**Problem description**. Take the data that follows and retype it word for word.

**Stored data**.
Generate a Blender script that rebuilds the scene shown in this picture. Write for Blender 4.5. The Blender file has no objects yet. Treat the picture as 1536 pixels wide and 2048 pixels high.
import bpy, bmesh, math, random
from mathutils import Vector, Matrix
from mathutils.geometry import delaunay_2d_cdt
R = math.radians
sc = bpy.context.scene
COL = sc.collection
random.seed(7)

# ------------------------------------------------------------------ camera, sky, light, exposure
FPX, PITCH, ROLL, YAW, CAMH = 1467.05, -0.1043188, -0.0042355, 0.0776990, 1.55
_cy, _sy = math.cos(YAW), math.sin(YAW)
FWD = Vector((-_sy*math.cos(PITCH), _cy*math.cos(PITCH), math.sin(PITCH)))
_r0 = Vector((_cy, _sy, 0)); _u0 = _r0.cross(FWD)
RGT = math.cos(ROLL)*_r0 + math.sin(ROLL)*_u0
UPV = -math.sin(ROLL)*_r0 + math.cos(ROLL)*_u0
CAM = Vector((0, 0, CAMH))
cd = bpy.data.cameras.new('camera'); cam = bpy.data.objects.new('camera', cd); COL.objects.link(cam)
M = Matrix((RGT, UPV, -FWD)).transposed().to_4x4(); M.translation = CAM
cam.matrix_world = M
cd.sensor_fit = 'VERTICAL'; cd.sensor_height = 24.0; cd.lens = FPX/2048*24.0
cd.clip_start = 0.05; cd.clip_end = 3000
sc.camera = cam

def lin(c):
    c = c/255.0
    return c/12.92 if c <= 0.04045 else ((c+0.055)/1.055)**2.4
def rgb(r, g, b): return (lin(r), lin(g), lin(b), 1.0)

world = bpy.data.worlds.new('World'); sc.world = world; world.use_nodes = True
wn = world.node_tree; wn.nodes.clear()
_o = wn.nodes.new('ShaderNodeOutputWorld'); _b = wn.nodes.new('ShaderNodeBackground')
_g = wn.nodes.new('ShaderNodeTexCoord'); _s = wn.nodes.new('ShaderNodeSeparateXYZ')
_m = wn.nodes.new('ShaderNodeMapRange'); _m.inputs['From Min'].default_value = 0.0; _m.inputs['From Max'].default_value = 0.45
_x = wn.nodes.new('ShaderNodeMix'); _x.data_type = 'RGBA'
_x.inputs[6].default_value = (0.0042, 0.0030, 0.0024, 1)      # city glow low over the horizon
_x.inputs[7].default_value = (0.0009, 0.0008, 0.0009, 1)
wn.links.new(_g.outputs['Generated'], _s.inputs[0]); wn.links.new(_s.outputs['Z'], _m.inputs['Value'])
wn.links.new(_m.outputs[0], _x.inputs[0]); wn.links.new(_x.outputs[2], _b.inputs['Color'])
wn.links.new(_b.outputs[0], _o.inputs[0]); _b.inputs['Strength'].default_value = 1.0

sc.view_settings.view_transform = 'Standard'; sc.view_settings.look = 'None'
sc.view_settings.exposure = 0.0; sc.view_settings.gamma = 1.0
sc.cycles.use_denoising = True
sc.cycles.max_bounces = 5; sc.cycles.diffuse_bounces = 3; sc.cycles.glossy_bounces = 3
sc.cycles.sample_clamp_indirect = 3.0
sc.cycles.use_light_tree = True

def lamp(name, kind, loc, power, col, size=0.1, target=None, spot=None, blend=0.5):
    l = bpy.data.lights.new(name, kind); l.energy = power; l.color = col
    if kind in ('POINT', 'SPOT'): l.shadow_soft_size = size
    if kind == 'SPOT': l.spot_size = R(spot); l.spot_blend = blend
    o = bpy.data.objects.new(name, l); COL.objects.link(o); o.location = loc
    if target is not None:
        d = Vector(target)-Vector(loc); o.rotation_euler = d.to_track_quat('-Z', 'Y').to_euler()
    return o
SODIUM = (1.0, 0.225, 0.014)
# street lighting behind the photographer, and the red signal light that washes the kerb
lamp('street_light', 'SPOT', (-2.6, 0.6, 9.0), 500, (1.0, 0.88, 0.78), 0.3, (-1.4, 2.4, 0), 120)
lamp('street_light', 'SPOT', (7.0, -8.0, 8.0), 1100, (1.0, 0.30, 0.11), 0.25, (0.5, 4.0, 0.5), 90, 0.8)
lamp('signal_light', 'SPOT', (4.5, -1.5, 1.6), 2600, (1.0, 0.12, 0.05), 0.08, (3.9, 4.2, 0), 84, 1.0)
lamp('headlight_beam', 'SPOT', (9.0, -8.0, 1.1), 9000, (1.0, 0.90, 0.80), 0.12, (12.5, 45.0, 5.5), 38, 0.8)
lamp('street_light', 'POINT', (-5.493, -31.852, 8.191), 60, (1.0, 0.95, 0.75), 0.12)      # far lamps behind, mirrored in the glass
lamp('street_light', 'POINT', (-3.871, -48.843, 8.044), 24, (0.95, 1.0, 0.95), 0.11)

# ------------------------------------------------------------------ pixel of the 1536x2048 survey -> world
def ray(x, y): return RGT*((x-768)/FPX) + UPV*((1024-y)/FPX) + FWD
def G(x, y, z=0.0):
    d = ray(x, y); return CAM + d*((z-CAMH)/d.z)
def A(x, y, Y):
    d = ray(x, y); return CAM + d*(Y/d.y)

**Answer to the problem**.
Generate a Blender script that rebuilds the scene shown in this picture. Write for Blender 4.5. The Blender file has no objects yet. Treat the picture as 1536 pixels wide and 2048 pixels high.
import bpy, bmesh, math, random
from mathutils import Vector, Matrix
from mathutils.geometry import delaunay_2d_cdt
R = math.radians
sc = bpy.context.scene
COL = sc.collection
random.seed(7)

# ------------------------------------------------------------------ camera, sky, light, exposure
FPX, PITCH, ROLL, YAW, CAMH = 1467.05, -0.1043188, -0.0042355, 0.0776990, 1.55
_cy, _sy = math.cos(YAW), math.sin(YAW)
FWD = Vector((-_sy*math.cos(PITCH), _cy*math.cos(PITCH), math.sin(PITCH)))
_r0 = Vector((_cy, _sy, 0)); _u0 = _r0.cross(FWD)
RGT = math.cos(ROLL)*_r0 + math.sin(ROLL)*_u0
UPV = -math.sin(ROLL)*_r0 + math.cos(ROLL)*_u0
CAM = Vector((0, 0, CAMH))
cd = bpy.data.cameras.new('camera'); cam = bpy.data.objects.new('camera', cd); COL.objects.link(cam)
M = Matrix((RGT, UPV, -FWD)).transposed().to_4x4(); M.translation = CAM
cam.matrix_world = M
cd.sensor_fit = 'VERTICAL'; cd.sensor_height = 24.0; cd.lens = FPX/2048*24.0
cd.clip_start = 0.05; cd.clip_end = 3000
sc.camera = cam

def lin(c):
    c = c/255.0
    return c/12.92 if c <= 0.04045 else ((c+0.055)/1.055)**2.4
def rgb(r, g, b): return (lin(r), lin(g), lin(b), 1.0)

world = bpy.data.worlds.new('World'); sc.world = world; world.use_nodes = True
wn = world.node_tree; wn.nodes.clear()
_o = wn.nodes.new('ShaderNodeOutputWorld'); _b = wn.nodes.new('ShaderNodeBackground')
_g = wn.nodes.new('ShaderNodeTexCoord'); _s = wn.nodes.new('ShaderNodeSeparateXYZ')
_m = wn.nodes.new('ShaderNodeMapRange'); _m.inputs['From Min'].default_value = 0.0; _m.inputs['From Max'].default_value = 0.45
_x = wn.nodes.new('ShaderNodeMix'); _x.data_type = 'RGBA'
_x.inputs[6].default_value = (0.0042, 0.0030, 0.0024, 1)      # city glow low over the horizon
_x.inputs[7].default_value = (0.0009, 0.0008, 0.0009, 1)
wn.links.new(_g.outputs['Generated'], _s.inputs[0]); wn.links.new(_s.outputs['Z'], _m.inputs['Value'])
wn.links.new(_m.outputs[0], _x.inputs[0]); wn.links.new(_x.outputs[2], _b.inputs['Color'])
wn.links.new(_b.outputs[0], _o.inputs[0]); _b.inputs['Strength'].default_value = 1.0

sc.view_settings.view_transform = 'Standard'; sc.view_settings.look = 'None'
sc.view_settings.exposure = 0.0; sc.view_settings.gamma = 1.0
sc.cycles.use_denoising = True
sc.cycles.max_bounces = 5; sc.cycles.diffuse_bounces = 3; sc.cycles.glossy_bounces = 3
sc.cycles.sample_clamp_indirect = 3.0
sc.cycles.use_light_tree = True

def lamp(name, kind, loc, power, col, size=0.1, target=None, spot=None, blend=0.5):
    l = bpy.data.lights.new(name, kind); l.energy = power; l.color = col
    if kind in ('POINT', 'SPOT'): l.shadow_soft_size = size
    if kind == 'SPOT': l.spot_size = R(spot); l.spot_blend = blend
    o = bpy.data.objects.new(name, l); COL.objects.link(o); o.location = loc
    if target is not None:
        d = Vector(target)-Vector(loc); o.rotation_euler = d.to_track_quat('-Z', 'Y').to_euler()
    return o
SODIUM = (1.0, 0.225, 0.014)
# street lighting behind the photographer, and the red signal light that washes the kerb
lamp('street_light', 'SPOT', (-2.6, 0.6, 9.0), 500, (1.0, 0.88, 0.78), 0.3, (-1.4, 2.4, 0), 120)
lamp('street_light', 'SPOT', (7.0, -8.0, 8.0), 1100, (1.0, 0.30, 0.11), 0.25, (0.5, 4.0, 0.5), 90, 0.8)
lamp('signal_light', 'SPOT', (4.5, -1.5, 1.6), 2600, (1.0, 0.12, 0.05), 0.08, (3.9, 4.2, 0), 84, 1.0)
lamp('headlight_beam', 'SPOT', (9.0, -8.0, 1.1), 9000, (1.0, 0.90, 0.80), 0.12, (12.5, 45.0, 5.5), 38, 0.8)
lamp('street_light', 'POINT', (-5.493, -31.852, 8.191), 60, (1.0, 0.95, 0.75), 0.12)      # far lamps behind, mirrored in the glass
lamp('street_light', 'POINT', (-3.871, -48.843, 8.044), 24, (0.95, 1.0, 0.95), 0.11)

# ------------------------------------------------------------------ pixel of the 1536x2048 survey -> world
def ray(x, y): return RGT*((x-768)/FPX) + UPV*((1024-y)/FPX) + FWD
def G(x, y, z=0.0):
    d = ray(x, y); return CAM + d*((z-CAMH)/d.z)
def A(x, y, Y):
    d = ray(x, y); return CAM + d*(Y/d.y)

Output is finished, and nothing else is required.